Do you ever wonder what life is like for the rich and not-so famous? Do you wonder how they invest their money? Do you wonder about how they made their millions or what secrets they might have for you to benefit from?

Well today is your lucky day as I am going to share the insider details.

For a few years, I worked for a high net worth investment planning firm. To be considered a client, you needed to have at least $2 million in investable assets. What does this mean?

It means you have to be able invest $2 million with us, in some combination of retirement and non-retirement accounts. Don’t get this confused with net worth, as net worth has nothing to do with investable assets.

In total, we had over $500 million under management. I mainly worked on building the plans, so I got to know the intimate details of our clients. I knew the things that most other people would never know about these people. Like how much they really spend, earn and save.

So what did I learn from dealing with the rich? I list the most interesting insights below. Some things may seem obvious to you while others will surprise you. Hopefully, you will learn something and be able to apply it to your financial life.

Priceless Lessons Learned While Working With The Rich

Most of our clients were self-made millionaires. Very few inherited their money. The majority were doctors, a good many owned their own business, and a few were executives in various size companies.

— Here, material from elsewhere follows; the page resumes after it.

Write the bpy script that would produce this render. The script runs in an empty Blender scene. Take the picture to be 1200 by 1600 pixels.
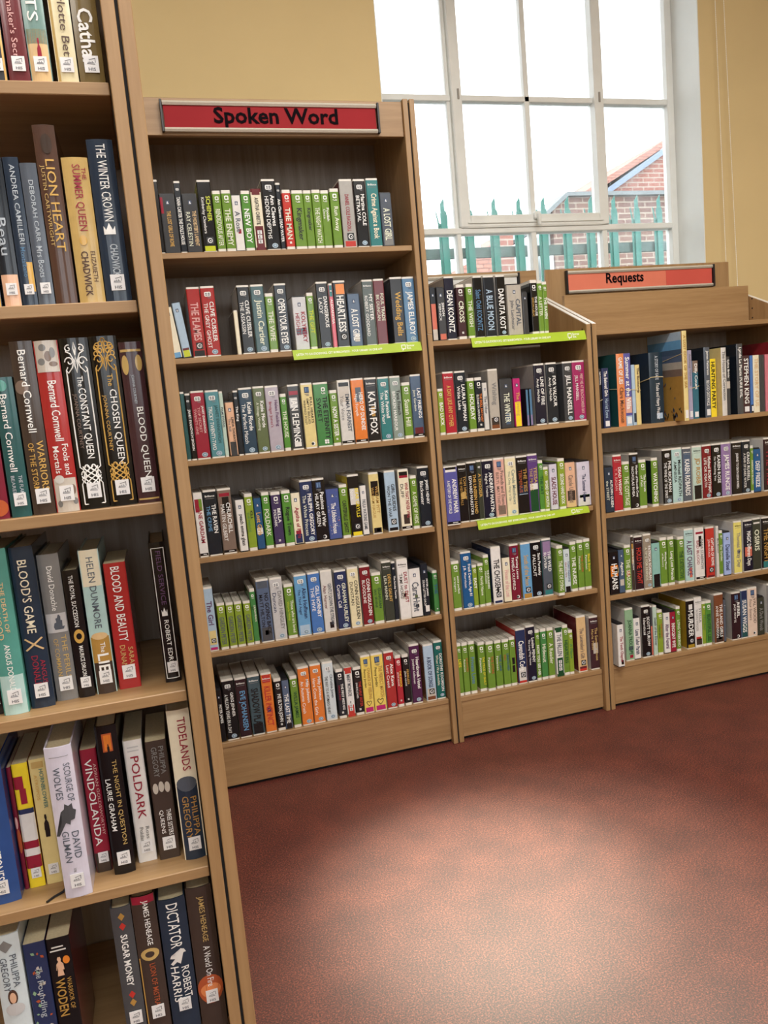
import bpy, bmesh, math, random
from mathutils import Vector, Matrix
random.seed(7)
C = bpy.context.scene.collection
R = math.radians

# ------------------------------------------------------------------ camera
cam_data = bpy.data.cameras.new('camera')
cam = bpy.data.objects.new('camera', cam_data)
C.objects.link(cam)
cam_data.sensor_fit = 'VERTICAL'
cam_data.sensor_height = 32.0
cam_data.lens = 1226.635 / 1600.0 * 32.0
right = Vector((0.95590, -0.28016, -0.08826)); up = Vector((0.12183, 0.10450, 0.98704)); fwd = right.cross(up) * -1
cam.matrix_world = Matrix(((right.x, up.x, -fwd.x, -0.9165), (right.y, up.y, -fwd.y, -2.5421), (right.z, up.z, -fwd.z, 1.2275), (0, 0, 0, 1)))
cam_data.clip_start = 0.02
bpy.context.scene.camera = cam

# ------------------------------------------------------------------ view, sky and daylight
vs = bpy.context.scene.view_settings
vs.view_transform = 'Standard'; vs.look = 'None'; vs.gamma = 1.0; vs.use_curve_mapping = False
vs.exposure = 0.0
SKY = 4.0
LAMP_AISLE = 47.0      # ceiling lamps over the aisle, watts each
LAMP = 30.0            # ceiling lamps of the back row
SPOT = 930.0           # added spot; its carpet pool stands for a pale blur over the lens
SPOT_COL = (0.78, 1.0, 0.82); SPOT_ANGLE = 20; SPOT_AIM = (-0.25, -0.80, 0.0)
SPOT_WIDE = 600.0; SPOT_WIDE_ANGLE = 31.5; SPOT_WIDE_AIM = (-0.12, -0.95, 0.0)  # second added head, for the wider edge of the pool
world = bpy.data.worlds.new('overcast_sky'); bpy.context.scene.world = world
world.use_nodes = True
bgn = world.node_tree.nodes['Background']
bgn.inputs['Color'].default_value = (0.93, 0.97, 1.0, 1); bgn.inputs['Strength'].default_value = SKY

def area_light(name, loc, target, sx, sy, watts, color):
    l = bpy.data.lights.new(name, 'AREA'); l.shape = 'RECTANGLE'; l.size = sx; l.size_y = sy; l.energy = watts; l.color = color
    o = bpy.data.objects.new(name, l); C.objects.link(o); o.location = loc
    o.rotation_euler = (Vector(target) - Vector(loc)).to_track_quat('-Z', 'Y').to_euler()
    return o

# ------------------------------------------------------------------ palette and shelf tables
PALETTE = {
 'aqua':(118,150,145), 'black':(15,15,18), 'blue':(42,84,128), 'blue2':(72,118,186), 'blue3':(30,86,140), 'bluegrey':(88,104,132), 'brown':(82,58,48), 
 'charcoal':(62,64,68), 'cream':(228,218,180), 'crimson':(150,34,56), 'darkgrey':(74,76,80), 'darkolive':(58,62,52), 'deepgreen':(28,74,44), 
 'deepgreen2':(20,98,92), 'deepteal':(38,84,86), 'deepteal2':(62,92,96), 'deepteal3':(34,52,66), 'flagyellow':(240,214,50), 'flame':(226,132,48), 
 'gold':(206,164,84), 'gold2':(196,166,104), 'green':(108,144,54), 'green2':(84,140,58), 'green3':(70,132,72), 'greige':(152,140,124), 
 'grey':(128,128,128), 'greygreen':(136,150,142), 'greygreen2':(78,88,84), 'ice':(206,218,224), 'iceblue':(170,194,216), 'indigo':(74,90,150), 
 'indigoblack':(26,26,46), 'ink':(28,35,44), 'lavender':(168,162,190), 'lavgrey':(176,168,180), 'lightgrey':(196,196,198), 'lilac':(146,122,160), 
 'lilac2':(146,120,168), 'lilacwhite':(208,204,220), 'lime':(196,206,48), 'lime2':(136,160,54), 'magenta':(184,40,112), 'magenta2':(160,44,98), 
 'maroon':(104,40,46), 'maroon2':(122,30,38), 'mint':(186,208,196), 'mustard':(168,138,44), 'navy':(40,52,90), 'navyteal':(42,66,86), 
 'nearblack':(24,21,23), 'nightblue':(38,52,70), 'ochre':(178,138,70), 'olive':(96,108,74), 'olivebrown':(110,92,52), 'orange':(222,124,52), 
 'orange2':(222,136,84), 'pale':(222,226,206), 'paleaqua':(176,208,206), 'palecream':(232,224,200), 'palegrey':(212,210,206), 'peach':(222,178,148), 
 'peachcream':(226,204,188), 'periwinkle':(164,184,232), 'pink':(220,170,168), 'pink2':(218,170,158), 'pink3':(206,120,134), 'plum':(74,32,72), 
 'plum2':(100,66,104), 'plumblack':(48,28,34), 'plumbrown':(66,40,46), 'plumnavy':(66,54,92), 'purple':(92,62,126), 'red2':(166,44,44), 
 'red3':(172,40,54), 'redcase':(190,56,48), 'rose':(212,104,122), 'royal':(44,78,140), 'rust':(178,88,52), 'rustbrown':(122,74,48), 
 'sage':(140,176,142), 'salmon':(206,110,90), 'sand':(216,184,136), 'seafoam':(140,188,180), 'seagreen':(84,150,140), 'silver':(176,186,196), 
 'skyblue':(104,160,206), 'slate':(84,92,104), 'steel':(72,92,118), 'steelblue':(84,124,160), 'stone':(196,188,178), 'stone2':(180,174,164), 
 'straw':(222,204,142), 'straw2':(226,216,120), 'taupe':(126,108,98), 'teal':(50,122,124), 'tealblue':(84,140,150), 'tealblue2':(48,104,124), 
 'tealgrey':(66,88,98), 'umber':(66,54,48), 'violetblue':(88,88,158), 'warmgrey':(168,166,162), 'wh':(240,240,238), 'white':(228,226,224), 
 'wine':(120,30,52), 'yellow':(232,212,52), 'yellow2':(232,206,104), 
}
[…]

In fact, one worked for Kellogg’s, the cereal company. Every holiday season he would bring us boxes of cereal!

Another worked at a pretzel factory and we would get pretzels from him. Finally, another worked at Clif Bar and we got a ton of those too.

Interestingly, many of the clients who inherited their wealth were going broke because they couldn’t control their spending. It just goes to show you that you need to understand how to handle money if you want to be rich for the long term.

If you are horrible with money, regardless if you inherit it or you win the lottery, odds are you are going broke sooner rather than later.

The doctors had a ton of debt and very little non-retirement savings. In fact, most of them had a good-sized retirement account and nothing saved outside of it. They also mainly had huge mortgages (close to $1 million in debt!) and drove fancy new cars.

Those who owned their own businesses would never be picked out of a line up as being a millionaire. One client would wear shorts and a Hawaiian shirt all the time, even in the winter. He was worth over $10 million.

Many lacked proper insurance coverage. I guess this is because insurance is boring and most people overlook it. But having adequate insurance coverage is huge if you plan on keeping your wealth. If you are only worth $50,000 you don’t need $4 million in insurance coverage, but if you are worth $4 million, you better have more than $50,000 in insurance coverage!